SET TASK – Would you write out the entries below, every one of them, exactly?

STORED DATA –
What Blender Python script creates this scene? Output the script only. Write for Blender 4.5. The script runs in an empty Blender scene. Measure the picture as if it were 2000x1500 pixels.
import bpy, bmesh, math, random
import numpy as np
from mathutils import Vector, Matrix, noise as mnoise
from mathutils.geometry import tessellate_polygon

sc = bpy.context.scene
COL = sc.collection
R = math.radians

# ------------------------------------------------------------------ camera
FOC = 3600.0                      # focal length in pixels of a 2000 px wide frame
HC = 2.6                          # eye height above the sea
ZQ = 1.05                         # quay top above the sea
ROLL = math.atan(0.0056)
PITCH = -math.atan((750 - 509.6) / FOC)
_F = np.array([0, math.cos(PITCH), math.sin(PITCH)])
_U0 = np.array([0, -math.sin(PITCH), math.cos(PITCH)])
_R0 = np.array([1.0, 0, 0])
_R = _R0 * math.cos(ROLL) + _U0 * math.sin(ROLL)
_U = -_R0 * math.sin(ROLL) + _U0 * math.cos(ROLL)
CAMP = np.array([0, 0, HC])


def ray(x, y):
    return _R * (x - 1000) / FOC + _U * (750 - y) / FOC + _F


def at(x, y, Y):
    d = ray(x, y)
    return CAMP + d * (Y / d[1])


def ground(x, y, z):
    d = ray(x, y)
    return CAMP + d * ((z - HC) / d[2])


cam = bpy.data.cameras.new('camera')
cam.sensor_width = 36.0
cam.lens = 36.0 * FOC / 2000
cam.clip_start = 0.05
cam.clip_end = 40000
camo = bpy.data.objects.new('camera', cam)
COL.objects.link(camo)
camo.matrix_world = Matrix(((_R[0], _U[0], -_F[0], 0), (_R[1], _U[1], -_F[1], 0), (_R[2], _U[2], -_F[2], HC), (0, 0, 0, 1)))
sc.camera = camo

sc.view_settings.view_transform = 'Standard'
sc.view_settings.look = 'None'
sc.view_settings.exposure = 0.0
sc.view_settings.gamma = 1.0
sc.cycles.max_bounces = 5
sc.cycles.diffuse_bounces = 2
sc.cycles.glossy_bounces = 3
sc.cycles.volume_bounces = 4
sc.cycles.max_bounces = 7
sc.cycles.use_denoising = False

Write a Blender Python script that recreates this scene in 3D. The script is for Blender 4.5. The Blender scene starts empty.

WRITTEN ANSWER –
What Blender Python script creates this scene? Output the script only. Write for Blender 4.5. The script runs in an empty Blender scene. Measure the picture as if it were 2000x1500 pixels.
import bpy, bmesh, math, random
import numpy as np
from mathutils import Vector, Matrix, noise as mnoise
from mathutils.geometry import tessellate_polygon

sc = bpy.context.scene
COL = sc.collection
R = math.radians

# ------------------------------------------------------------------ camera
FOC = 3600.0                      # focal length in pixels of a 2000 px wide frame
HC = 2.6                          # eye height above the sea
ZQ = 1.05                         # quay top above the sea
ROLL = math.atan(0.0056)
PITCH = -math.atan((750 - 509.6) / FOC)
_F = np.array([0, math.cos(PITCH), math.sin(PITCH)])
_U0 = np.array([0, -math.sin(PITCH), math.cos(PITCH)])
_R0 = np.array([1.0, 0, 0])
_R = _R0 * math.cos(ROLL) + _U0 * math.sin(ROLL)
_U = -_R0 * math.sin(ROLL) + _U0 * math.cos(ROLL)
CAMP = np.array([0, 0, HC])


def ray(x, y):
    return _R * (x - 1000) / FOC + _U * (750 - y) / FOC + _F


def at(x, y, Y):
    d = ray(x, y)
    return CAMP + d * (Y / d[1])


def ground(x, y, z):
    d = ray(x, y)
    return CAMP + d * ((z - HC) / d[2])


cam = bpy.data.cameras.new('camera')
cam.sensor_width = 36.0
cam.lens = 36.0 * FOC / 2000
cam.clip_start = 0.05
cam.clip_end = 40000
camo = bpy.data.objects.new('camera', cam)
COL.objects.link(camo)
camo.matrix_world = Matrix(((_R[0], _U[0], -_F[0], 0), (_R[1], _U[1], -_F[1], 0), (_R[2], _U[2], -_F[2], HC), (0, 0, 0, 1)))
sc.camera = camo

sc.view_settings.view_transform = 'Standard'
sc.view_settings.look = 'None'
sc.view_settings.exposure = 0.0
sc.view_settings.gamma = 1.0
sc.cycles.max_bounces = 5
sc.cycles.diffuse_bounces = 2
sc.cycles.glossy_bounces = 3
sc.cycles.volume_bounces = 4
sc.cycles.max_bounces = 7
sc.cycles.use_denoising = False

Write a Blender Python script that recreates this scene in 3D. The script is for Blender 4.5. The Blender scene starts empty.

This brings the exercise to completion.